>> Start Source material

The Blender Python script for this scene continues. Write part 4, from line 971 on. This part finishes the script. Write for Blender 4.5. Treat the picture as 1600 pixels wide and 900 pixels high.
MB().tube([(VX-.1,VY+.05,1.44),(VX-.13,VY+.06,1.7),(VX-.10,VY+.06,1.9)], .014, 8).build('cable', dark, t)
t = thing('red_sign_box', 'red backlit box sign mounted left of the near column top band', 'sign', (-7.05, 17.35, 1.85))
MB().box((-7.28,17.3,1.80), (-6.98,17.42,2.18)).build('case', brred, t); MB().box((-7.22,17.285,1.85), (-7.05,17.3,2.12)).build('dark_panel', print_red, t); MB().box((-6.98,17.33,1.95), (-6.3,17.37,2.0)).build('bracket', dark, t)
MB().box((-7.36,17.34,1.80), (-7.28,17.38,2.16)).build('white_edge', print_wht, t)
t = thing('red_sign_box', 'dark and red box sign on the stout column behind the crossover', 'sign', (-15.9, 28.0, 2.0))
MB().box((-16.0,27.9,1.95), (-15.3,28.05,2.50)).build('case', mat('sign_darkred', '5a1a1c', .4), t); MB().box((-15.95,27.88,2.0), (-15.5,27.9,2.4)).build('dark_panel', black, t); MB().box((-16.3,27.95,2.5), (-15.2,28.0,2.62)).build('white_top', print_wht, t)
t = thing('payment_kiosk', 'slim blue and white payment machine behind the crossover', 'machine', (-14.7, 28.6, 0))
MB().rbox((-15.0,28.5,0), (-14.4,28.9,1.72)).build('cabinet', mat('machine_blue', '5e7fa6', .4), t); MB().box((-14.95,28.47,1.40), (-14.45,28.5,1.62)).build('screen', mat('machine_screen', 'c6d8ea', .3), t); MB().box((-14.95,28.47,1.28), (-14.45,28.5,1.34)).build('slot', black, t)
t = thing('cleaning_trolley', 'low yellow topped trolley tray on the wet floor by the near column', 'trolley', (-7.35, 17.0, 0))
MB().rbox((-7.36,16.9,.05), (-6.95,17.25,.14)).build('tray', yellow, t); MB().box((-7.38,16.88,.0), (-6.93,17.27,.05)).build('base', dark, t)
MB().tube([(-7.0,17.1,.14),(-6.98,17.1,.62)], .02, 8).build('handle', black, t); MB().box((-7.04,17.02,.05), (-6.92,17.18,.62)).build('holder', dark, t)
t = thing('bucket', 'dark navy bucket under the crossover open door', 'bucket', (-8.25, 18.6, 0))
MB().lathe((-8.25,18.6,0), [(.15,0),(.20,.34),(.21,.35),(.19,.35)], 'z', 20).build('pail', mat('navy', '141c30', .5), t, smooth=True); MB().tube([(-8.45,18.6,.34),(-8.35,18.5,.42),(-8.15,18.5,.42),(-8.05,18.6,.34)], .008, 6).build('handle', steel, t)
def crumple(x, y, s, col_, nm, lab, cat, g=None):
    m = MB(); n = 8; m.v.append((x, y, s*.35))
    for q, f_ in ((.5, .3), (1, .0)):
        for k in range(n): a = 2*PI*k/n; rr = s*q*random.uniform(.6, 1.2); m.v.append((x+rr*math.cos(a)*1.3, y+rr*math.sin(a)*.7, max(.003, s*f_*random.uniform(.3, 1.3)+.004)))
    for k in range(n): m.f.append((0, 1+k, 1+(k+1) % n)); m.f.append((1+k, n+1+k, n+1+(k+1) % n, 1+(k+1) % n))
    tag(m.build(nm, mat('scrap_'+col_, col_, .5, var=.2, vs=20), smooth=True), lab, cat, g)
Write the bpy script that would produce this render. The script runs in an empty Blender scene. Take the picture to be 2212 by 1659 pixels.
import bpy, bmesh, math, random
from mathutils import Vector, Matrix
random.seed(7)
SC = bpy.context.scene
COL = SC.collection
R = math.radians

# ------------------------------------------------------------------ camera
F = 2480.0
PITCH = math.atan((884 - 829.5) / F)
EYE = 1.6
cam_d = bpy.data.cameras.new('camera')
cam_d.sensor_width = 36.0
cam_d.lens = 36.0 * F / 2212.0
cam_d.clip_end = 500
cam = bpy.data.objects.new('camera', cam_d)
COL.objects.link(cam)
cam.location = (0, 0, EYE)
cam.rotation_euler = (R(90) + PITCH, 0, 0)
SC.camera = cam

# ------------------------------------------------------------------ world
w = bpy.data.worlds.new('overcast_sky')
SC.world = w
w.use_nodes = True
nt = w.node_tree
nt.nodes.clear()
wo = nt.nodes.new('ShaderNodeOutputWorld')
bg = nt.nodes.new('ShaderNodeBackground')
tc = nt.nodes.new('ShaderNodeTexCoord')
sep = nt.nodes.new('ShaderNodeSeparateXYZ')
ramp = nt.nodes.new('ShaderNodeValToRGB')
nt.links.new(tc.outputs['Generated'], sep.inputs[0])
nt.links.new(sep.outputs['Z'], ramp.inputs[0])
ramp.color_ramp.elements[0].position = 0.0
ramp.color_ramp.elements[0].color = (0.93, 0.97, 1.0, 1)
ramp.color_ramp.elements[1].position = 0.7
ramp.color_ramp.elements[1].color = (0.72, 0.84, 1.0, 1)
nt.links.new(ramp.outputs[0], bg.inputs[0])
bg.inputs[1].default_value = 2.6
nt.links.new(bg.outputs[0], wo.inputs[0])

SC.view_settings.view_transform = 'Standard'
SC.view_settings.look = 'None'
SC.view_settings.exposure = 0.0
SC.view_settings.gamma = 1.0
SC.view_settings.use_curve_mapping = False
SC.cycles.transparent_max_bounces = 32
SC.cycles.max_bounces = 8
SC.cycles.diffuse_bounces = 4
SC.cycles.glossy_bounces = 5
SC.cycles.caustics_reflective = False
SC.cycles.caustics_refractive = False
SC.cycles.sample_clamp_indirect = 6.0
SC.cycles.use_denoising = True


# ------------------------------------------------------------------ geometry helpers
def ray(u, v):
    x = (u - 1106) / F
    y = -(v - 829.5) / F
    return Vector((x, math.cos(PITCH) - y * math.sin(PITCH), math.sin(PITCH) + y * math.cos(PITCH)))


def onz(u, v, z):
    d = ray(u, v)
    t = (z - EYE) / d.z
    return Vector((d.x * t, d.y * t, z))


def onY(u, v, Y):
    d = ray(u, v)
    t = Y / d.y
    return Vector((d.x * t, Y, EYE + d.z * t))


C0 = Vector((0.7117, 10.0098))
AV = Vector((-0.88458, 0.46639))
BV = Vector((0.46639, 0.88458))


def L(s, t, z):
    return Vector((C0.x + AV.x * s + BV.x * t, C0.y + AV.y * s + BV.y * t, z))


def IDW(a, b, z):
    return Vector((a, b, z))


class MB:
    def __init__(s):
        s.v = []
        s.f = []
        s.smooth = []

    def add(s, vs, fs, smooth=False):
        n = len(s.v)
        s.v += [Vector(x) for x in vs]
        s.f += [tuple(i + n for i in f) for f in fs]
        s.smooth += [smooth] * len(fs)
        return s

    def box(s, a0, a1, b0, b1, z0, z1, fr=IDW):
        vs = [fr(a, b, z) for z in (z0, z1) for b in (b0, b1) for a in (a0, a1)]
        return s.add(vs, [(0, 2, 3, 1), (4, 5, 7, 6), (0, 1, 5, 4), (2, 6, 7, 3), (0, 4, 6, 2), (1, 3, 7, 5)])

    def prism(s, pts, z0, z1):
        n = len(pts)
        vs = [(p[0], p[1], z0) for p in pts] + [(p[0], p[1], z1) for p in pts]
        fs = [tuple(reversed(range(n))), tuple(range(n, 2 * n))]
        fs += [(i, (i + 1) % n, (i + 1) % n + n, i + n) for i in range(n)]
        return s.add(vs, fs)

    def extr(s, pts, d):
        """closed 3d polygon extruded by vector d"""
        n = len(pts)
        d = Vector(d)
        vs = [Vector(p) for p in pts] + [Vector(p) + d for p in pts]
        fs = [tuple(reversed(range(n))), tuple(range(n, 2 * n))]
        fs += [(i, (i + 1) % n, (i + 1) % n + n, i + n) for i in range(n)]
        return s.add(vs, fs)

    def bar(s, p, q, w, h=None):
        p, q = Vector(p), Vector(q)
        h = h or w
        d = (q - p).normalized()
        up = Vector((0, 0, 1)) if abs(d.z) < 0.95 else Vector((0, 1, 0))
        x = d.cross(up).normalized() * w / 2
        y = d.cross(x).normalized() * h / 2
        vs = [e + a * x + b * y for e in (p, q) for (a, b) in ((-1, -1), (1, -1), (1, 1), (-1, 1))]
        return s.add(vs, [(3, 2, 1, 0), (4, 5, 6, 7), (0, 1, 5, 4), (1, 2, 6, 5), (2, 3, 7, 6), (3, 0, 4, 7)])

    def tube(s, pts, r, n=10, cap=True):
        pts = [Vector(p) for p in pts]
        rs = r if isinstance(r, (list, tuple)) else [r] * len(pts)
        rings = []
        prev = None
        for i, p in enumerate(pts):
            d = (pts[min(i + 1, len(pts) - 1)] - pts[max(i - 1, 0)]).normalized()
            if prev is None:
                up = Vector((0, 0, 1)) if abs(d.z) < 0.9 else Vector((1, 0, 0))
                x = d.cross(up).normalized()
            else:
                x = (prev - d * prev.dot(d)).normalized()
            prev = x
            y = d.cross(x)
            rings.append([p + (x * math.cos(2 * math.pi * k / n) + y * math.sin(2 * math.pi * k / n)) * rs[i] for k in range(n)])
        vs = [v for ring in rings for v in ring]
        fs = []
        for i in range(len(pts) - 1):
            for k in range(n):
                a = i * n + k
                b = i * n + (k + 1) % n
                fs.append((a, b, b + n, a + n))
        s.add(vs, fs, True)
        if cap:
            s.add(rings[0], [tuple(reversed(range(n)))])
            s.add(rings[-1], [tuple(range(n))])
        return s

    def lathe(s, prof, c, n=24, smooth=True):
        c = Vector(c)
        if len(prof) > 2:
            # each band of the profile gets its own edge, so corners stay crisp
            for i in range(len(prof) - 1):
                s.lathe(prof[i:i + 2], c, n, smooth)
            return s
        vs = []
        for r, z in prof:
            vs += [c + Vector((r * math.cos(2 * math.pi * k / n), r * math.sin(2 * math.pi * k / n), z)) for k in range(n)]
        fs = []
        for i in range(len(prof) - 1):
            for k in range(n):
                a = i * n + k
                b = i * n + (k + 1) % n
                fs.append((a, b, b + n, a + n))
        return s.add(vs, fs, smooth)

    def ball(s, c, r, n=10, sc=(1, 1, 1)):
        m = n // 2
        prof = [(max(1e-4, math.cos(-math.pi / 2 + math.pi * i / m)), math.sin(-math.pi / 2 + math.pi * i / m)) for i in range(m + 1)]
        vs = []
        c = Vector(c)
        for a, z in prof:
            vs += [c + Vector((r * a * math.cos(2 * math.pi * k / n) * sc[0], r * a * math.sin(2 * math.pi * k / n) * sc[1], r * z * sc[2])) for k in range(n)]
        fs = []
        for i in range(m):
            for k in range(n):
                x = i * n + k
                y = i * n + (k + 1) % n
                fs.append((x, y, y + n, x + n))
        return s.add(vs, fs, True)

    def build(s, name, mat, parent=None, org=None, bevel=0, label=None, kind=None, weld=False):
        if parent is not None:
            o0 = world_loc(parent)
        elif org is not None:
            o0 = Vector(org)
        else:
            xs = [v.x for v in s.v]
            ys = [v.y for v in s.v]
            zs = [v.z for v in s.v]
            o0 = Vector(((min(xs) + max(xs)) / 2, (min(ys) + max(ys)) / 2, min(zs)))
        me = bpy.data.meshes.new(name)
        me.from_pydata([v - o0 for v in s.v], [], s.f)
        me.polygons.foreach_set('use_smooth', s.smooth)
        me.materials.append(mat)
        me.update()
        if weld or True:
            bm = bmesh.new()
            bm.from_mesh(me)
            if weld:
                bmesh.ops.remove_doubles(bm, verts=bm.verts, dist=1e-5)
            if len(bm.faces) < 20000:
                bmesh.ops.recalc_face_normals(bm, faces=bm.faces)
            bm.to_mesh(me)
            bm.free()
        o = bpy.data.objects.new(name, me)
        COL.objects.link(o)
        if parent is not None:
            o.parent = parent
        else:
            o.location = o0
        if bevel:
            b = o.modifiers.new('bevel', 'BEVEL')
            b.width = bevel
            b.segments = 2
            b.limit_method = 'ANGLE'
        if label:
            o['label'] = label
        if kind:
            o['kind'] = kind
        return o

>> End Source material

From the listing above, collect every line that mentions the word "scene".

__Result of the task__:
The Blender Python script for this scene continues. Write part 4, from line 971 on. This part finishes the script. Write for Blender 4.5. Treat the picture as 1600 pixels wide and 900 pixels high.
Write the bpy script that would produce this render. The script runs in an empty Blender scene. Take the picture to be 2212 by 1659 pixels.
SC = bpy.context.scene